L’ACCOGLIENZA E IL RISPETTO DELLE REGOLE
Articoli Audire
Migranti, perseguitati,
rifugiati, Rom, Sinti, parti di uno stesso universo, ma distanti e differenti
tra loro, una umanità non convergente ma spesso diametralmente opposta e
contraria. Come operatore sociale ho visto, ho ascoltato, ho toccato con mano
il degrado umano, quello con l’alzo zero nei riguardi di una dignità colpita a
morte. Come uomo della strada ho osservato il cambiamento indotto nelle persone
dalla miseria, fino a farle diventare marionette in balia del più prepotente.
Come cittadino abituato a leggere la realtà che vivo, non posso non obiettare
ogni forma di letteratura analfabeta, che vorrebbe sindacare l’indicibile,
programmare il vuoto di valori e progettare futuro, senza però fare i conti con
il passato.
Popoli migranti con tradizioni
e culture, con il proprio carico di disperazione e violenza insita nei bisogni
disattesi, popoli e persone non meno malavitose di altre, in guerra tra poveri
non meno di altri.
Fare sociologia di comodo è
affermare che i migranti, come i
rifugiati, sono tutti vuoti a perdere, corpi da rifiutare, che tutti i Romeni rapinano, che i Sinti sono
tutti ladri, che i Rom sono l’ultima linea non più sanabile della convivenza
civile, una etnia a parte, esclusa dai soliti esclusi.
Chissà, forse è davvero così,
ma quando i fatti di sangue scatenano la caccia all’uomo, sono accadimenti
gravi non perché commessi da un miserabile, straniero o meno che sia, sono
gravi perché si tratta di reati incomprensibili e quindi inaccettabili, sono
gravi perchè partoriti nel degrado, deprivato di ogni valore umano. Quando si
legano e torturano a morte due anziani pensionati inermi per estorcere loro del
denaro, quando si “ butta via “ a morte una donna indifesa, quando si violenta
brutalmente una bambina, quando si costringe l’innocente al suicidio, l’infamia
è identica, non cambia di una virgola,
con la differenza che a seconda dei protagonisti coinvolti si scatenata la
voglia pazza di rogo, oppure poco più di una alzata di spalle.
Da uomo avvezzo al vicolo
cieco, debbo dire che l’ingiustizia sta tutta nel dimenticare che non esiste
preferenza o privilegio per quanti agiscono senza possedere neppure un vago
senso della dignità, per quanti non conoscono traccia di compassione. In questo tempo ove c’è grande sperpero di
parole valigia, è necessario sfatare i luoghi comuni, non cadere nella pratica
del licenziare un problema, lasciandone aperti altri peggiori, come l’accettazione di campi e baracche del
crimine, o altre “periferie” esistenziali dove nascondere l’irripetibile.

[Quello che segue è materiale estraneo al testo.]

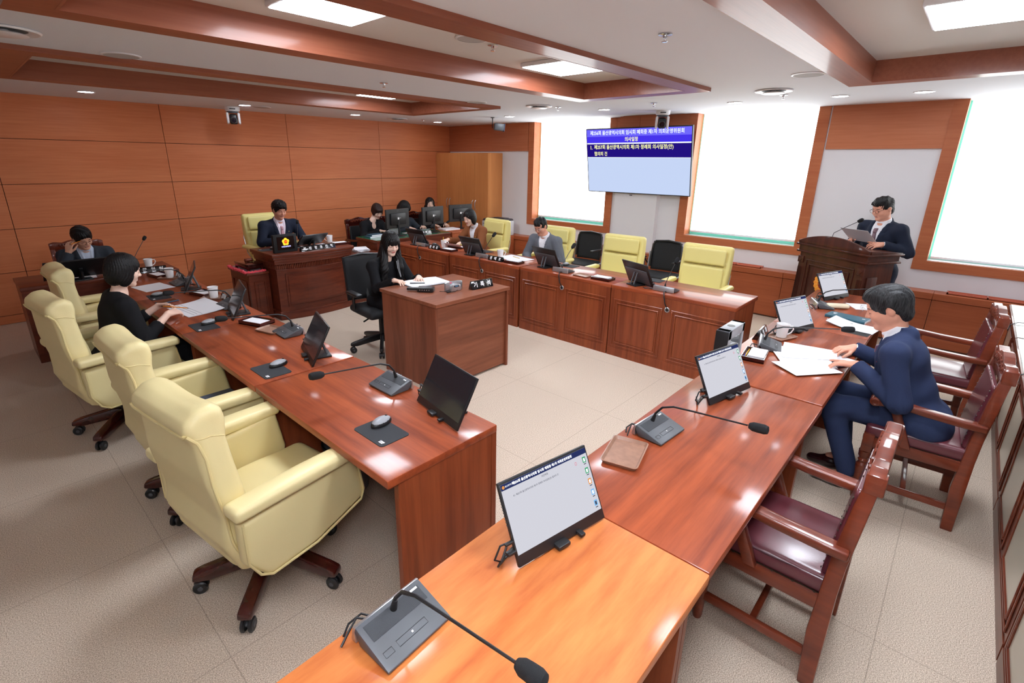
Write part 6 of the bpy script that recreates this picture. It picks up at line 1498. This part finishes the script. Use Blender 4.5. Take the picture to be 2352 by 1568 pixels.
    neckc = lambda r0: s.cone(TT.p(0, -.012, .40 * q), N + up * .08 + fw * .02, r0, r0 + .012, .008, 's')
    if suit:
        hw = np.clip((tz - zb) / (zt - zb), 0, 1) * .075
        wedge = np.maximum(np.abs(tx) - hw, np.maximum(zb - tz, .0 - ty)); s.d = np.maximum(s.d, -wedge).astype(np.float32)
        # front opening line below the button
        s.d = np.maximum(s.d, -np.maximum(np.abs(tx + .012) - .0035, np.maximum(tz - zb, .07 - ty))).astype(np.float32)
        if collar:
            lw = np.clip((tz - zb) / (.22 * q), 0, 1) * .052 * np.where(tz > .385 * q, np.clip((.47 * q - tz) / (.05 * q), .55, .8), 1)
            lap = np.maximum.reduce([base - .0075, hw - np.abs(tx), np.abs(tx) - hw - lw, .01 - ty, zb - tz, tz - .48 * q]); lap = np.maximum(lap, -np.maximum(np.abs(tz - .385 * q) - .003, .02 - (np.abs(tx) - hw)))
            s.d = np.minimum(s.d, lap).astype(np.float32)
            s.cone(TT.p(0, -.03, .455 * q), TT.p(0, -.022, .485 * q), .072 * aw, .062 * aw, .01)
        neckc(.050 * aw + .008)
    else:
        r0 = {'crew': .050, 'turtle': .042, 'scoop': .062, 'v': .055}[neckline] * aw
        neckc(r0)
        if neckline == 'scoop': s.ell(TT.p(0, .10, .41 * q), (.058, .09, .075), .01, 's', R=TT.R)
        if neckline == 'v':
            hw = np.clip((tz - zb) / (zt - zb), 0, 1) * .07; s.d = np.maximum(s.d, -np.maximum(np.abs(tx) - hw, np.maximum(zb - tz, -ty))).astype(np.float32)
    # sleeve ends stay hollow round the wrist
    for k in (1, -1):
        if sleeve > 0:
            W_ = EL[k] + (WR[k] - EL[k]) * sleeve; dd = (WR[k] - EL[k]); dd /= np.linalg.norm(dd)
            s.cone(W_ - dd * .015, W_ + dd * .08, .0285 * aw, .031 * aw, .002, 's')
            pl = (X - W_[0]) * dd[0] + (Y - W_[1]) * dd[1] + (Z - W_[2]) * dd[2]; near = ((X - W_[0]) ** 2 + (Y - W_[1]) ** 2 + (Z - W_[2]) ** 2) < .075 ** 2
            s.d = np.where(near & (pl > 0), np.maximum(s.d, pl), s.d).astype(np.float32)
    sdf_obj('jacket' if suit else 'top', s, top, t)
    # --- shirt, tie
    if shirt:
        hs_ = .0062; s = SDF(lo2, hi2, hs_)
        torso(s, .002); X = s.ax[0][:, None, None]; Y = s.ax[1][None, :, None]; Z = s.ax[2][None, None, :]
        b2 = s.d.copy()
        if neckline == 'scoop': s.ell(TT.p(0, .11, .43 * q), (.05, .08, .07), .01, 's', R=TT.R)
        else:
            s.cone(TT.p(0, -.015, .44 * q), N + up * .035 + fw * .004, .066 * aw, .062 * aw, .008)
            if neckline == 'turtle': s.cone(N, N + up * .045 + fw * .008, .055 * aw, .050 * aw, .005)
            # collar leaves
            if neckline == 'v':
                for k in (1, -1): s.cone(TT.p(k * .045, .035, .475 * q), TT.p(k * .035, .088, .405 * q), .014, .006, .004)
        cx_, cy_, cz_ = TT.loc(X, Y, Z)
        if neckline == 'scoop': s.cone(TT.p(0, -.012, .42 * q), N + up * .09 + fw * .022, .047 * aw, .050 * aw, .002, 's')
        else: s.d = np.maximum(s.d, cz_ - ((.525 if neckline == 'turtle' else .515) * q - cy_ * .40)).astype(np.float32)
        for k in ((1, -1) if (sleeve == 1.0 and not fem) else ()):
            dd = (WR[k] - EL[k]); dd /= np.linalg.norm(dd); c0 = WR[k] - dd * .012; s.cone(c0 - dd * .03, c0 + dd * .012, .031, .031, .002)
            pl = (X - c0[0]) * dd[0] + (Y - c0[1]) * dd[1] + (Z - c0[2]) * dd[2] - .012; near = ((X - c0[0]) ** 2 + (Y - c0[1]) ** 2 + (Z - c0[2]) ** 2) < .06 ** 2
            s.d = np.where(near, np.maximum(s.d, pl), s.d).astype(np.float32)
        if tie is not None:
            tx, ty, tz = TT.loc(X, Y, Z)
            w = np.where(tz > .385 * q, .017, .014 + np.clip((.40 * q - tz) / .25, 0, 1) * .026)
            td = np.maximum.reduce([b2 - np.where(tz > .385 * q, .020, .012), np.abs(tx) - w, .03 - ty, .0 - tz, tz - .425 * q])
            st = SDF(lo2, hi2, hs_); st.d = td.astype(np.float32); sdf_obj('necktie', st, tie, t)
        sdf_obj('shirt', s, shirt, t)
    # --- trousers or skirt
    bm_ = bottom or top
    kR, kL, aR, aL = [V3(*J[n]) for n in ('knR', 'knL', 'anR', 'anL')]
    B = np.array([P, kR, kL, aR, aL]); s = SDF(B.min(0) - .16, B.max(0) + .16, .010)
    s.ell(TT.p(0, -.012, -.0), (.165 * bulk, .12, .10), 0, R=TT.R)
    for k, kn, an in ((1, kR, aR), (-1, kL, aL)):
        hp = TT.p(k * .085, -.01, -.0); s.cone(hp, kn, .082 * bulk, .062, .05); e2 = kn + (an - kn) * .93; s.cone(kn, e2, .064, .054, .03)
    Xs = s.ax[0][:, None, None]; Ys = s.ax[1][None, :, None]; Zs = s.ax[2][None, None, :]
    s.d = (s.d + .003 * np.sin(Zs * 80 + Ys * 50 + np.sin(Xs * 40)) * np.exp(-((Ys - kR[1]) ** 2 + (Zs - kR[2]) ** 2) / .02)).astype(np.float32)
    sdf_obj('trousers', s, bm_, t)
    for k, an, kn in ((1, aR, kR), (-1, aL, kL)):
        yaw_ = J.get('foot', 0.0) * k; d = V3(math.sin(yaw_), math.cos(yaw_), 0); an0 = V3(an[0], an[1], 0)
        s = SDF(an0 + V3(-.16, -.14, 0), an0 + V3(.16, .26, .14), .007)
        s.cone(an0 + V3(0, 0, .05) - d * .03, an0 + V3(0, 0, .045) + d * .06, .038, .036, .01); s.cone(an0 + V3(0, 0, .035) + d * .05, an0 + V3(0, 0, .028) + d * .155, .036, .028, .03); s.cone(an0 + V3(0, 0, .06), an0 + V3(0, 0, .10), .036, .034, .02)
        s.rbox(an0 + V3(0, 0, -.05), (.6, .6, .11), .001, op='s'); sdf_obj('shoe', s, J.get('shoem', M_BLACKG), t)
    if glasses:
        m = MB().mat(glasses); spectacles(m, w=.062 * hk, r=.0215 * hk, arm=.10 * hk, rim=.0014); m.xform(Matrix.Translation(Vector(HT.p(0, .1045 * hk, .001)))  @ Matrix([list(r) for r in HR]).to_4x4() @ Matrix.Rotation(math.pi, 4, 'Z') @ Matrix.Rotation(0, 4, 'X'))
        m.build('glasses', parent=t)
    if extra: extra(t, HT, TT, q)
    return t
def seated(**k):
    J = dict(pelvis=(0, 0, .50), neck=(0, .10, .945), head=(0, .135, 1.085), head_rot=(-18, 0, 0), elR=(.25, .13, .67), elL=(-.25, .13, .67), wrR=(.13, .36, .765), wrL=(-.13, .36, .765), hdR=(-.35, 1, -.12), hdL=(.35, 1, -.12), knR=(.11, .40, .49), knL=(-.11, .40, .49), anR=(.11, .36, .09), anL=(-.11, .36, .09))
    J.update(k); return J
WHITE_S = mat('white_shirt_cotton', (240, 240, 244), rough=0.8); NAVY = cloth('navy_suit_wool', (44, 54, 84)); DNAVY = cloth('dark_navy_suit_wool', (34, 40, 56)); BLACKC = cloth('black_wool', (24, 24, 27)); GREYJ = cloth('grey_tweed', (110, 114, 122)); BROWNJ = cloth('brown_wool', (136, 82, 50)); SLATE = cloth('slate_jacket', (52, 58, 66))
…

Risolvere la questione significa rimuovere le cause, forse occorre non rimanere
indifferenti fino a quando la prossima tragedia ci toccherà nuovamente da
vicino, forse occorre non consentire più forme di segregazione sociale, e fare
accoglienza dove è davvero possibile, costruendo promozione umana nel
riconsegnare autorevolezza alla norma scritta, quella che tutela la persona,
con la propria dignità, e colpisce chi non s’adegua al rispetto degli altri.